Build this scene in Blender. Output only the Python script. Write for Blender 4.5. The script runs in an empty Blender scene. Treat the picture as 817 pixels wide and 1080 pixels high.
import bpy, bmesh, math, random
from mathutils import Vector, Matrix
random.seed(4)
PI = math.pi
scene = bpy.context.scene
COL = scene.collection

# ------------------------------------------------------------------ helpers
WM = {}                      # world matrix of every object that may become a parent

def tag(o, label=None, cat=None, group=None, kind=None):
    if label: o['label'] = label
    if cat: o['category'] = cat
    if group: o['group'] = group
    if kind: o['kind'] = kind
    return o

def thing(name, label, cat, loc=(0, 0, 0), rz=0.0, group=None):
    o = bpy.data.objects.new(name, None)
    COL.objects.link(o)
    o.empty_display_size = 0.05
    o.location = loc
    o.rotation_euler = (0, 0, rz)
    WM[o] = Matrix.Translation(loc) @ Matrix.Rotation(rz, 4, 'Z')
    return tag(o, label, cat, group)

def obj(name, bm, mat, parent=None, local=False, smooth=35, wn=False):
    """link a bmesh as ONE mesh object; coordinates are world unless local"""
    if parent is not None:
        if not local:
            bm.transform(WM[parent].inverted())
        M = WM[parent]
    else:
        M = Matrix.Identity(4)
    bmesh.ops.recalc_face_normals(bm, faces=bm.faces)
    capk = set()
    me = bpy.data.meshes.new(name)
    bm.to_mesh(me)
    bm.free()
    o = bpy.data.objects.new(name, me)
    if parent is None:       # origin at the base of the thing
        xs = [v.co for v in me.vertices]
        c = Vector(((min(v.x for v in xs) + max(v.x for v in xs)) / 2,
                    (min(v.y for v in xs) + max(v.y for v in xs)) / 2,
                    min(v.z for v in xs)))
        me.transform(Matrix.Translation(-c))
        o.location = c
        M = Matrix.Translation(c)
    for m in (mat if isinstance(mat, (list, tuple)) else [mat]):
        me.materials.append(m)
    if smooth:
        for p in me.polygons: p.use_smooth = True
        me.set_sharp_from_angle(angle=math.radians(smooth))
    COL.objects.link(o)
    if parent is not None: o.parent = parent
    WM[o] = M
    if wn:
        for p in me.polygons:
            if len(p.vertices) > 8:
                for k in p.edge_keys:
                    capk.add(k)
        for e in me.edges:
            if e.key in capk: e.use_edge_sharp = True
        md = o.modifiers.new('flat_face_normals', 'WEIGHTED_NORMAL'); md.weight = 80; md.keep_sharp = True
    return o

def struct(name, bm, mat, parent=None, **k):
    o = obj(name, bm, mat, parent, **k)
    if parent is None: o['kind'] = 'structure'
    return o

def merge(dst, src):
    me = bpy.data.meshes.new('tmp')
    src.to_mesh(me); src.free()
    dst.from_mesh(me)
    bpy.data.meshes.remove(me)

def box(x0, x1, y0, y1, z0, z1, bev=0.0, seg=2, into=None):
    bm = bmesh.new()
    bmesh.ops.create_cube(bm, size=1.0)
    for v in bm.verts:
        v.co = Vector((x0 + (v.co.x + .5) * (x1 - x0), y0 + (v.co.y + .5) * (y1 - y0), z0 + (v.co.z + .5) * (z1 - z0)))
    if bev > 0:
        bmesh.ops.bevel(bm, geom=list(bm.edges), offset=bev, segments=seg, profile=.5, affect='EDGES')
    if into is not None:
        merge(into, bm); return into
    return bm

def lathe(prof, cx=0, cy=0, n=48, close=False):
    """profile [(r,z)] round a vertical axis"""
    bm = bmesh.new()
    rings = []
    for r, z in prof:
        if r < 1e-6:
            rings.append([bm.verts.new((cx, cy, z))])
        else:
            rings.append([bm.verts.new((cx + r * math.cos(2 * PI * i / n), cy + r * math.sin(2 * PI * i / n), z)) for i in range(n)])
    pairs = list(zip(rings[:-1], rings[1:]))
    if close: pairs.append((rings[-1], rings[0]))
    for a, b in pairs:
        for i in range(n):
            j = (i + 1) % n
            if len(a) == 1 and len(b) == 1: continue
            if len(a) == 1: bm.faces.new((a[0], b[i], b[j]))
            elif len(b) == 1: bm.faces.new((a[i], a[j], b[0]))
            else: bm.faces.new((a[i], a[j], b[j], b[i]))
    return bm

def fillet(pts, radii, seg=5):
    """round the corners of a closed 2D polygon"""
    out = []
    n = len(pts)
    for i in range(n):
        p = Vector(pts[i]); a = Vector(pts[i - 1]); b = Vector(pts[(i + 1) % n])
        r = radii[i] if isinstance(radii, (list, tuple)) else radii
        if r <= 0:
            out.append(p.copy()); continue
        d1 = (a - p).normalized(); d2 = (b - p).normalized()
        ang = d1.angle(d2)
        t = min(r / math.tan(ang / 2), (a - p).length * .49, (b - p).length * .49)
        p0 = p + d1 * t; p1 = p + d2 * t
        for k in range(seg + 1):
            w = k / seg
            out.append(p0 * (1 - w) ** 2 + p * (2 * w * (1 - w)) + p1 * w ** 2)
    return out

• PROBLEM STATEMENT
The required output is the exact run of lines from the beginning of the listing above to the line that contains "return tag(o, label, cat, group)", inclusive of both.

• SOLVED PROBLEM
Build this scene in Blender. Output only the Python script. Write for Blender 4.5. The script runs in an empty Blender scene. Treat the picture as 817 pixels wide and 1080 pixels high.
import bpy, bmesh, math, random
from mathutils import Vector, Matrix
random.seed(4)
PI = math.pi
scene = bpy.context.scene
COL = scene.collection

# ------------------------------------------------------------------ helpers
WM = {}                      # world matrix of every object that may become a parent

def tag(o, label=None, cat=None, group=None, kind=None):
    if label: o['label'] = label
    if cat: o['category'] = cat
    if group: o['group'] = group
    if kind: o['kind'] = kind
    return o

def thing(name, label, cat, loc=(0, 0, 0), rz=0.0, group=None):
    o = bpy.data.objects.new(name, None)
    COL.objects.link(o)
    o.empty_display_size = 0.05
    o.location = loc
    o.rotation_euler = (0, 0, rz)
    WM[o] = Matrix.Translation(loc) @ Matrix.Rotation(rz, 4, 'Z')
    return tag(o, label, cat, group)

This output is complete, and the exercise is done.